STORED DATA
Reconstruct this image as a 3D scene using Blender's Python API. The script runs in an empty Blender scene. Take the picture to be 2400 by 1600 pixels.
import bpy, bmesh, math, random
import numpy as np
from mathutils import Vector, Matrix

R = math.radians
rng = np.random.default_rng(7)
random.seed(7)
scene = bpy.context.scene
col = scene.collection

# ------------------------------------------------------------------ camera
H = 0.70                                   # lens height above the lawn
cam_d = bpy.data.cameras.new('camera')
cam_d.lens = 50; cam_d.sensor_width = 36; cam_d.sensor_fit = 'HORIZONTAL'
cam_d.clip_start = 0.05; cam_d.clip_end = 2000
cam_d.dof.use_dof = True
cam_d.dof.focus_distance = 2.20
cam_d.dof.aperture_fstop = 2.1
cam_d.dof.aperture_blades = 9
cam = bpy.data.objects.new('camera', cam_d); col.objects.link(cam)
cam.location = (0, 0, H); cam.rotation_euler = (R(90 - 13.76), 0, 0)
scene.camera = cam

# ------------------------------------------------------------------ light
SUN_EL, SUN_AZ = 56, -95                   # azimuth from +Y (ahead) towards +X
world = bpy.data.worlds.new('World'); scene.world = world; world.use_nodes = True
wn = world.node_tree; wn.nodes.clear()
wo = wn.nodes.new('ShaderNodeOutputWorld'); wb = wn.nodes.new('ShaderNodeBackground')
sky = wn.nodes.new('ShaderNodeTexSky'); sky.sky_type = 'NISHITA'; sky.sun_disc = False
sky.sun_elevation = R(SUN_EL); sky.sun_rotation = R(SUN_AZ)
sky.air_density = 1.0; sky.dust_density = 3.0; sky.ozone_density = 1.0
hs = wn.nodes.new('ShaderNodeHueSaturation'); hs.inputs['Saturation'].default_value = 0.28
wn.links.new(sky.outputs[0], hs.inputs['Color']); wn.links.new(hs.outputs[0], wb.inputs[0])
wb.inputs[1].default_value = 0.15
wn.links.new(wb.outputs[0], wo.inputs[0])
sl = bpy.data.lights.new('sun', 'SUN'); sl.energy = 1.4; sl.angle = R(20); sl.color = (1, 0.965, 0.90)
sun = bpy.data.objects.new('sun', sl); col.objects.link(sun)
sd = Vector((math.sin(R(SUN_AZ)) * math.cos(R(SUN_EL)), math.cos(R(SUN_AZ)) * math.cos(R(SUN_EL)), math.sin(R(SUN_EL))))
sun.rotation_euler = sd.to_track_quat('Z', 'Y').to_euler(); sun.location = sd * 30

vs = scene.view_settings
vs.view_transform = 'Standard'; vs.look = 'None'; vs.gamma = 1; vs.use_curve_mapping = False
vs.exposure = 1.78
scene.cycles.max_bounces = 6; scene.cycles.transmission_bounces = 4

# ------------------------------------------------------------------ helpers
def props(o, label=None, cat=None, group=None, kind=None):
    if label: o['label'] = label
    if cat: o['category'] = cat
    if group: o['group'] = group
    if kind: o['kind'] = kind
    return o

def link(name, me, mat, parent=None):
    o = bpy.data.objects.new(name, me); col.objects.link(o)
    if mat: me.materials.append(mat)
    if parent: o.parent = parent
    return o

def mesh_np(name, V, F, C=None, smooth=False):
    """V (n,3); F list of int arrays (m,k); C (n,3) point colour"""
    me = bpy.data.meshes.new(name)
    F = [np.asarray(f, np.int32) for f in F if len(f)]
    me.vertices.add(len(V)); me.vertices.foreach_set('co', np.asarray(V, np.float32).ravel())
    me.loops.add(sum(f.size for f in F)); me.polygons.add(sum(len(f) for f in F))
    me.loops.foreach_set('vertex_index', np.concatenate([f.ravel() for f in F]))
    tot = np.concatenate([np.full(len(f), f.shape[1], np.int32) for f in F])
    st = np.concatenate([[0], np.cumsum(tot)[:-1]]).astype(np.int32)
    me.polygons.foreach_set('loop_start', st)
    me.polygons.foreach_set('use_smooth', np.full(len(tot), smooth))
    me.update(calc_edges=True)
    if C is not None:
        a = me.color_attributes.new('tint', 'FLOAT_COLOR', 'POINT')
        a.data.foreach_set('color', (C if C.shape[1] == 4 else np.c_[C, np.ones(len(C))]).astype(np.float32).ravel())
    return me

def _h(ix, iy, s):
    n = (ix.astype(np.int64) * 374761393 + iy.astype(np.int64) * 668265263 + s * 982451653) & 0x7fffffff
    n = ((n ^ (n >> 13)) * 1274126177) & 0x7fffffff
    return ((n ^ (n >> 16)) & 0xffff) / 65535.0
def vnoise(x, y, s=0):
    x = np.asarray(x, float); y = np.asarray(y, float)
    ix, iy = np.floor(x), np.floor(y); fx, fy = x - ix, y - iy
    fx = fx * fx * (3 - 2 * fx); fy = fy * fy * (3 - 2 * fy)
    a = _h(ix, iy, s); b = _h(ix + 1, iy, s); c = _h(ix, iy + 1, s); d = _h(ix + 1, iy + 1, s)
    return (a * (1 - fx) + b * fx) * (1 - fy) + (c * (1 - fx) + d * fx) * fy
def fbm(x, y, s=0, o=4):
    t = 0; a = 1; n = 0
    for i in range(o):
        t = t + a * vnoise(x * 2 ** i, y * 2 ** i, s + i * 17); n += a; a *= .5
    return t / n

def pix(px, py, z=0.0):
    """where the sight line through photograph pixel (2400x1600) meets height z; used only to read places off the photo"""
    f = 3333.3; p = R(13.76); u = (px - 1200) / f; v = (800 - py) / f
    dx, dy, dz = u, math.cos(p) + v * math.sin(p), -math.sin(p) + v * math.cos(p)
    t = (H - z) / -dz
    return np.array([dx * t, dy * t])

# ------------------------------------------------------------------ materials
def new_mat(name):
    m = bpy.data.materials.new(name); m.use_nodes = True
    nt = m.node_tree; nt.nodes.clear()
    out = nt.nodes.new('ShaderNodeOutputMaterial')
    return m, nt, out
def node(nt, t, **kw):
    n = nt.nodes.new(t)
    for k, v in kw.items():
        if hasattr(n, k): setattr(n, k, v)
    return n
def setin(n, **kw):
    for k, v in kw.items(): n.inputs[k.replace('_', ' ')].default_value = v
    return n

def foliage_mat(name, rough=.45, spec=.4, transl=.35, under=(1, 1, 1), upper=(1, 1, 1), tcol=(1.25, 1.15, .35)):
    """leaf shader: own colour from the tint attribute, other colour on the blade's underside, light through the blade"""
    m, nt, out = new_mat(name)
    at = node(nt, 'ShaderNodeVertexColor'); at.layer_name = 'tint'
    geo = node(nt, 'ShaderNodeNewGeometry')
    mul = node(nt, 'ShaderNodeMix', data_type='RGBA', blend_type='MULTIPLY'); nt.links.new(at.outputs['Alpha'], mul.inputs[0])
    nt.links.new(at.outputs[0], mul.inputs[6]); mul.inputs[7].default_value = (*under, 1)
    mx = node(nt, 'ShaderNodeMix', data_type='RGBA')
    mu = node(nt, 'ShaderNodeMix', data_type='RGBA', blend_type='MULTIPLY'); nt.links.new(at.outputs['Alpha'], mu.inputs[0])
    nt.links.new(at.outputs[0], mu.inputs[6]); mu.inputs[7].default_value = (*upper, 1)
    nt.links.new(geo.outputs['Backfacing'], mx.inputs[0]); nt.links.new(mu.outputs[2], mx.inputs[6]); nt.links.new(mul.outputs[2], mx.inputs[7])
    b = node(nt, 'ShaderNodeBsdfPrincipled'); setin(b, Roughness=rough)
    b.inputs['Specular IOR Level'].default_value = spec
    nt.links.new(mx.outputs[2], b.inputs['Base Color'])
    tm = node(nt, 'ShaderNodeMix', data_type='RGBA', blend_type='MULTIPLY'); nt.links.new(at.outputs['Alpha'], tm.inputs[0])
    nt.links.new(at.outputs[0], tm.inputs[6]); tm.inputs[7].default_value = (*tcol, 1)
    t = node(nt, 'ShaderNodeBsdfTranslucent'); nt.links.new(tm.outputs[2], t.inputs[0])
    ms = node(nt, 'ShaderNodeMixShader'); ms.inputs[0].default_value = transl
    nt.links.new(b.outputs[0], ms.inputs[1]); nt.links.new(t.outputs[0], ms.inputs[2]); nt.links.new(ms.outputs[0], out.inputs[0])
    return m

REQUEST
Word for word, reproduce the listing above from its start up to and including the line that has "scene.camera = cam". Give only those lines.

THE COMPLETED TASK
Reconstruct this image as a 3D scene using Blender's Python API. The script runs in an empty Blender scene. Take the picture to be 2400 by 1600 pixels.
import bpy, bmesh, math, random
import numpy as np
from mathutils import Vector, Matrix

R = math.radians
rng = np.random.default_rng(7)
random.seed(7)
scene = bpy.context.scene
col = scene.collection

# ------------------------------------------------------------------ camera
H = 0.70                                   # lens height above the lawn
cam_d = bpy.data.cameras.new('camera')
cam_d.lens = 50; cam_d.sensor_width = 36; cam_d.sensor_fit = 'HORIZONTAL'
cam_d.clip_start = 0.05; cam_d.clip_end = 2000
cam_d.dof.use_dof = True
cam_d.dof.focus_distance = 2.20
cam_d.dof.aperture_fstop = 2.1
cam_d.dof.aperture_blades = 9
cam = bpy.data.objects.new('camera', cam_d); col.objects.link(cam)
cam.location = (0, 0, H); cam.rotation_euler = (R(90 - 13.76), 0, 0)
scene.camera = cam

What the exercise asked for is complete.